Flood design for the Tully Alliance Project

Graham, T.; Weeks, B.
December 2009
Australian Journal of Water Resources;2009, Vol. 13 Issue 2, p135
Academic Journal
The Tully Alliance Project delivered a 15.5 km National Highway realignment of the Bruce Highway across the combined Tully and Murray Rivers flood plain in north Queensland. This flood plain is located in one of the wettest regions in Australia, with an annual average rainfall throughout the catchment in excess of 4 m. In this area, the previous Bruce Highway could be inundated several times a year for extended periods and this had a significant impact on the movement of freight, tourists and local residents. There were long stretches of the highway that were cut regularly by floodwaters. As well as the low flood immunity, there were safety concerns with the highway formation across the floodplain being essentially a two-lane embankment with no shoulder or stopping lanes.
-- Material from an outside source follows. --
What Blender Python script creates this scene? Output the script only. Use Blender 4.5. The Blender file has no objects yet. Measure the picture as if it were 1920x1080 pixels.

While a high standard of flood immunity was desirable and needed to meet the Department of Main Roads flood immunity standards, the large flood flows experienced on this floodplain meant that a compromise was required. The main reason for this was the high cost associated with the required upgrading works. In addition, raising the highway significantly would cause severe impacts on flood levels for properties located on the flood plain, which was considered unacceptable. Adopted design criteria for the project were therefore related to the time of closure and the minimizing impacts on surrounding land. This paper details the hydraulic analysis undertaken throughout the various phases of the project, and discusses the critical role that hydraulic modelling played in the development of the final vertical and horizontal alignment of the upgraded highway. In addition it discusses the role the community and other stakeholder's played in validating the results of the hydraulic model, and how the flood model was able to assist the community in understanding and accepting the impacts of the proposed upgrade. The final outcomes of the hydraulic investigation are presented, including how the upgraded highway performs against the adopted design criteria.